In the week following Roberto Ortega's death, no man's land is not a good place to be.

At Roberto Ortega's wake, dozens and dozens of Surenos file past his casket, all wearing their blue and white colors. Roberto's father finds nothing touching about their presence; it is an ugly reminder of what killed his son.

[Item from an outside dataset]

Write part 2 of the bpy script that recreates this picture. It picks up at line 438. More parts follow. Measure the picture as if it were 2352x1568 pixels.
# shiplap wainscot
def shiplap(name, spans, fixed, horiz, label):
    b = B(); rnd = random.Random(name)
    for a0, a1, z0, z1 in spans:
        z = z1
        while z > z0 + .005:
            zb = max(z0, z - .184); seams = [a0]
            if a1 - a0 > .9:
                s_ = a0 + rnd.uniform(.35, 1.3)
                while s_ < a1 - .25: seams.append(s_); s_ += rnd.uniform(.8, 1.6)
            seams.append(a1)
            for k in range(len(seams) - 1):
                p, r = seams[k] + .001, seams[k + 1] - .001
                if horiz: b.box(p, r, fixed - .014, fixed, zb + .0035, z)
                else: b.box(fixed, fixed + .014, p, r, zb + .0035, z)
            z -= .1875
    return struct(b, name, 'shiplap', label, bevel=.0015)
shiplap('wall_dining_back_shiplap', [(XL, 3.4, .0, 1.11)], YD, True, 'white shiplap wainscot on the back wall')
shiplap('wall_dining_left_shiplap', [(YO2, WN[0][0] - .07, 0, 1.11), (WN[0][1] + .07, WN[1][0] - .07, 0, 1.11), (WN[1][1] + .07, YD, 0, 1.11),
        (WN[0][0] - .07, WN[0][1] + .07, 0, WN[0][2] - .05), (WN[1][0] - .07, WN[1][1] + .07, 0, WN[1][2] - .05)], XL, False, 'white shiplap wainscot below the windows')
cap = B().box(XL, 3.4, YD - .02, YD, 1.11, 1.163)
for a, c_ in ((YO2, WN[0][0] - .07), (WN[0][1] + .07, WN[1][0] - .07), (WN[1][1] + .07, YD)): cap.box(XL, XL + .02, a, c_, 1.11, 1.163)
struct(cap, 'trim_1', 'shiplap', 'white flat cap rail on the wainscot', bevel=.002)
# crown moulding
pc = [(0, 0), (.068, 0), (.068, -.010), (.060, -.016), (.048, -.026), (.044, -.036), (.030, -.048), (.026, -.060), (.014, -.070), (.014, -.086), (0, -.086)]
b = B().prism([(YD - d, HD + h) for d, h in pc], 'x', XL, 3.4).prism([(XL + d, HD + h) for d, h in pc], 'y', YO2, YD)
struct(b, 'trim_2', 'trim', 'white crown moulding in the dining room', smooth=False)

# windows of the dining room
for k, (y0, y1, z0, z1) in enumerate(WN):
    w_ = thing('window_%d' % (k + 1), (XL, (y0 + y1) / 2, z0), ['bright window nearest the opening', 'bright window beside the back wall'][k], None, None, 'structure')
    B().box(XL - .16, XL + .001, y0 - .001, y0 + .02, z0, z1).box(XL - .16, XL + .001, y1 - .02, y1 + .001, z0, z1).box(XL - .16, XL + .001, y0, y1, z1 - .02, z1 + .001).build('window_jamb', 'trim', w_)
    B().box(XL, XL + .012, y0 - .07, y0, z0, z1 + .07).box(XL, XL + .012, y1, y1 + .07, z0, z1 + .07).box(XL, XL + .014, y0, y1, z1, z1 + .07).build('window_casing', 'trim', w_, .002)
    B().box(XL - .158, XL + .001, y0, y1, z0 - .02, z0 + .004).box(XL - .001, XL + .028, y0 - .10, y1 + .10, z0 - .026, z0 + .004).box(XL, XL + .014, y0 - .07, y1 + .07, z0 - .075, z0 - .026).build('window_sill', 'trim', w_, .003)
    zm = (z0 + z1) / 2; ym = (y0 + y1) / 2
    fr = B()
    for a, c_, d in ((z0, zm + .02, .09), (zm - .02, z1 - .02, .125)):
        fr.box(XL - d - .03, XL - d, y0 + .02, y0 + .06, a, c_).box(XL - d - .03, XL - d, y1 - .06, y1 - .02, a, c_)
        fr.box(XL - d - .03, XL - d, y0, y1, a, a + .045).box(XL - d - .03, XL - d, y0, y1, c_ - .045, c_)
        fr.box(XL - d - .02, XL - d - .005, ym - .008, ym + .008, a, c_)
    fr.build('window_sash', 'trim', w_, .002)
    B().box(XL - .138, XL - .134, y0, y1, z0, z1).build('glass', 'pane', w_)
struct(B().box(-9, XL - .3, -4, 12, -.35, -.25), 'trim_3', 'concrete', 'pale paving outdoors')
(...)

"You learn from this!" he lashes out, yelling at the gangsters in Spanish. The father is alone in a room filled with Surenos. His wife remained at home, beside herself. His other son, Roberto's older brother, is at the wake.

But he's a Sureno, too.
Many of the gangsters -- just teenagers -- openly cry when they approach Roberto's casket. His best friend, Danny, is just 16, and still very much a boy; despite the hint of shadowy peach fuzz over his upper lip, he hasn't quite lost all his baby fat. Danny's cherubic smile, tussled locks of dark, curly hair, and wide brown eyes have yet to give way to the hardened look of many of his gangster friends who are just a few years older. Danny can't believe what he sees in Roberto's casket is real.

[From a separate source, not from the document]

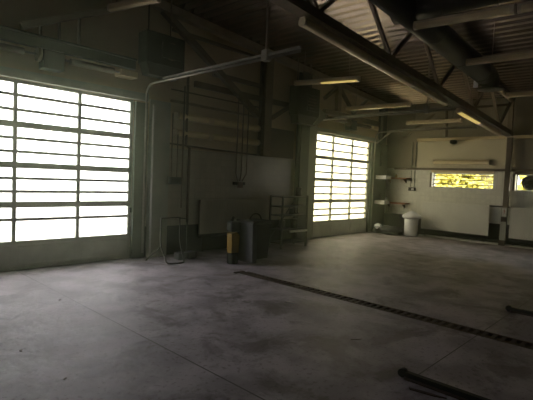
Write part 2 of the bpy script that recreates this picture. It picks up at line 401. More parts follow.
# back wall post
t = thing('steel_column', 'tall steel post on back wall between the two small windows with white notice', 'column', (14.5, 3.88, 0))
MB().box(14.46, 14.58, 3.80, 3.96, .02, 1.15).build('lower_shaft', 'pale_duct', t)
MB().box(14.46, 14.58, 3.79, 3.93, 1.15, 3.24).build('upper_shaft', 'steel', t)
MB().box(14.46, 14.58, 3.82, 3.94, 3.33, roof_z(14.5, 3.88) - .16).build('top_post', 'paint_steel', t)
MB().box(14.42, 14.588, 3.80, 3.97, 0, .16, .005).build('foot', 'rust', t)
MB().box(14.452, 14.46, 3.80, 3.95, .72, .86).build('painted_band', 'rust', t)
s = MB().box(14.448, 14.458, 3.81, 3.93, .88, 1.12).build('notice', 'white', t)
MB().box(14.445, 14.449, 3.86, 3.875, .96, 1.09).box(14.445, 14.449, 3.845, 3.89, 1.03, 1.045).build('red_mark', 'red', s)
MB().bar((14.50, 4.30, 1.165), (14.50, 3.74, 1.165), .05, .04).build('bracket_arm', 'dark', t)

# ------------------------------------------------------------------ fluorescent lamps
def lamp(p0, p1, label, hang=(.15, .85), lit=None, group='hanging strip lamps', m='cream', w_=.11, htop=None):
    a, b = V(p0), V(p1); d = (b - a).normalized(); c = (a + b) / 2
    t = thing('strip_lamp', label, 'lamp', c, group)
    MB().bar(a + V((0, 0, .065)), b + V((0, 0, .065)), w_ * .8, .045).build('tray', 'lamp_tray', t)
    up = V((0, 0, 1)); sd = d.cross(up).normalized()
    prof = [(-.5, -.16), (-.5, .30), (.5, .30), (.5, -.16), (.40, -.36), (0, -.46), (-.40, -.36)]
    pa = [a + d * .05 + sd * (px * w_) + up * (pz * w_ + .015) for px, pz in prof]
    MB().prism(pa, (b - d * .05) - (a + d * .05)).build('diffuser', m, t)
    for e, s_ in ((a, 1), (b, -1)):
        pe = [e + sd * (px * w_ * 1.08) + up * (pz * w_ * 1.08 + .015) for px, pz in prof]
        MB().prism(pe, d * s_ * .05).build('end_cap', 'lamp_tray', t)
    if lit:
        q0, q1 = a + (b - a) * lit[0], a + (b - a) * lit[1]
        pe = [q0 + sd * (px * w_ * 1.04) + up * (pz * w_ * 1.1 + .014) for px, pz in ((-.49, -.14), (.49, -.14), (.40, -.36), (0, -.46), (-.40, -.36))]
        MB().prism(pe, q1 - q0).build('lit_tube', 'lit', t)
    if hang:
        for f_ in hang:
            q = a + (b - a) * f_ + V((0, 0, .085))
            MB().tube([q, (q.x, q.y, htop or roof_z(q.x, q.y) - .002)], .007, 6).build('hanger', 'steel', t)
    return t
GL = 'hanging strip lamps'
lamp((6.84, 3.34, 4.25), (6.87, 1.88, 4.19), 'cream strip lamp hung under the dark duct, uppermost right, whole in view', hang=(.3, .85), htop=4.43)
lamp((6.875, 1.84, 4.19), (6.90, .35, 4.13), 'cream strip lamp cut by the top right edge of the picture', htop=4.40)
lamp((8.95, 3.24, 4.11), (8.87, 1.68, 4.06), 'pale strip lamp hung right of dark duct, second below the topmost right lamp', hang=(.3, .85))
lamp((8.65, 7.36, 4.14), (8.83, 5.58, 4.07), 'strip lamp hung before the far column with its right half glowing yellow', lit=(.44, .97))
lamp((11.6, 7.72, 3.95), (11.4, 5.57, 3.87), 'unlit cream strip lamp hung in front of the far door', w_=.115)
lamp((3.86, 7.79, 4.66), (4.06, 6.5, 4.58), 'pale strip lamp at the top left picture edge above the near door')
lamp((13.9, 6.85, 3.74), (13.65, 4.99, 3.68), 'dull grey strip lamp hung nearest back wall left of the lamp row', m='lamp_tray')
lamp((12.0, 3.32, 3.99), (11.95, 1.7, 3.95), 'pale strip lamp at right picture edge, third below the topmost', hang=(.3, .85))
# row under truss
def tz(x): return chord_z(x) - .185
Y_T = 3.93
segs = [(4.70, 6.40, 'nearest camera'), (6.44, 8.05, 'second from the near end'), (8.09, 9.75, 'third from the near end, just before the gap'), (10.5, 12.05, 'fourth from the near end, glowing yellow at its near end'), (12.09, 13.7, 'last, against back wall')]
for x0, x1, lb in segs:
    lamp((x0, Y_T, tz(x0) + .01), (x1, Y_T, tz(x1) + .01), 'strip lamp under roof truss, ' + lb, hang=(), lit=(.02, .9) if x0 == 10.5 else None, group='strip lamps under the truss')
# wall lamps
def wlamp(a, b, wdir, label, group, hh=.15, dd=.1):
    a, b = V(a), V(b); c = (a + b) / 2
    t = thing('wall_strip_lamp', label, 'lamp', c, group)
    wd = V(wdir)
    MB().bar(a + wd * .03, b + wd * .03, .06, hh).build('tray', 'lamp_tray', t)
    d = (b - a).normalized()
    prof = [(.0, -.5), (.6, -.45), (1, -.15), (1, .15), (.6, .45), (0, .5)]
    pa = [a + d * .05 + wd * (.061 + px * dd) + V((0, 0, pz * hh)) for px, pz in prof]
    MB().prism(pa, b - a - d * .1).build('diffuser', 'cream', t)
    for e, s_ in ((a, 1), (b, -1)):
        pe = [e + wd * (.061 + px * dd * 1.05) + V((0, 0, pz * hh * 1.05)) for px, pz in prof]
        MB().prism(pe, d * s_ * .045).build('end_cap', 'lamp_tray', t)
wlamp((XB - .052, 6.17, 2.50), (XB - .052, 4.40, 2.50), (-1, 0, 0), 'cream strip lamp on back wall above the barred yellow window', 'wall strip lamps', .14)
G2 = 'wall strip lamps'
wlamp((5.45, 7.998, 2.965), (6.35, 7.998, 2.965), (0, -1, 0), 'tan strip lamp on left wall, upper row, left of the pair', G2)
wlamp((6.40, 7.998, 2.965), (7.95, 7.998, 2.965), (0, -1, 0), 'tan strip lamp on left wall, upper row, right of the pair', G2)
wlamp((5.45, 7.998, 2.61), (6.35, 7.998, 2.61), (0, -1, 0), 'tan strip lamp on left wall, lower row, left of the pair', G2)
wlamp((6.40, 7.998, 2.61), (7.95, 7.998, 2.61), (0, -1, 0), 'tan strip lamp on left wall, lower row, right of the pair', G2)

# pipes on left wall
def pipe(pts, r, label, m='steel', group='wall pipes'):
    tag(MB().tube(pts, r, 10).build('wall_pipe', m), label, 'pipe', group)
pipe([(5.35, 7.96, 3.27), (7.98, 7.96, 3.25)], .03, 'horizontal brown pipe on left wall just above the upper strip lamps', 'paint_steel')
pipe([(5.35, 7.97, 3.51), (7.98, 7.97, 3.51)], .016, 'thin horizontal pipe on left wall, second above the strip lamps')
pipe([(5.29, 7.98, 2.37), (8.0, 7.98, 2.30)], .018, 'thin pipe lying along the top of the white tiles on left wall')
pipe([(5.70, 7.87, 3.9), (5.70, 7.87, 2.36), (5.80, 7.87, 2.30), (5.80, 7.87, .68)], .03, 'kinked dark pipe running down left wall beside the near door pillar')
pipe([(5.59, 7.82, 3.6), (5.59, 7.82, 1.0)], .018, 'thin straight pipe left of the kinked dark pipe on left wall')
for x, lb in ((7.13, 'left of three thin pipes dropping to the small socket box on left wall'), (7.30, 'middle of three thin pipes dropping to the small socket box on left wall'), (7.47, 'right of three thin pipes dropping to the small socket box on left wall')):
    pipe([(x, 7.80, 3.66), (x, 7.80, 1.80), (7.30 + (x - 7.3) * .4, 7.84, 1.62)], .014, lb)
t = thing('socket_box', 'small dark socket box under three thin pipes on left wall', 'socket box', (7.3, 7.85, 1.48))
MB().box(7.12, 7.48, 7.83, 7.898, 1.53, 1.60, .006).build('back_plate', 'dark', t); MB().box(7.22, 7.38, 7.80, 7.83, 1.46, 1.60, .006).build('socket', 'pink', t)
t = thing('switch_box', 'dark green switch box on the pillar beside the near door', 'switch box', (5.12, 7.83, 1.5))
MB().box(5.27, 5.57, 7.81, 7.898, 1.51, 1.66, .008).build('case', 'jamb', t); MB().box(5.30, 5.54, 7.80, 7.81, 1.54, 1.63, .003).build('cover', 'heater', t)
MB().tube([(5.34, 7.86, 1.66), (5.34, 7.86, 3.0)], .012, 6).build('conduit', 'steel', t); MB().tube([(5.48, 7.86, 1.66), (5.48, 7.86, 2.6)], .012, 6).build('conduit', 'steel', t)
tag(MB().tube([(4.86, 7.83, .1), (4.86, 7.83, 3.1)], .022, 8).build('corner_pipe', 'white'), 'thin white upright pipe beside the near door frame', 'pipe')
tag(MB().box(8.38, 9.40, 7.955, 7.998, 2.29, 3.05, .004).build('wall_panel', 'wall_o'), 'cream panel on left wall right of the ledge column', 'panel')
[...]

"I've never seen him that way, with his eyes closed," Danny says. "I've only seen him happy; smoking weed and cruising around."

The young Surenos are sad, but they also seethe with anger. The rebuke from Roberto's father goes unheeded. "He was cool. He was a nice guy. I was hanging with him every day, and now he won't be with us anymore," Danny says. "They killed one of ours. We can't just let that go."

The days following Roberto's death are ugly.
Mourning Surenos lay flowers, light candles, and leave notes at the spot on Capp Street where Roberto was shot. But it isn't long before Nortenos destroy the makeshift memorial, stomping and then urinating on the display. Nothing remains but cooled streams of candle wax on the sidewalk.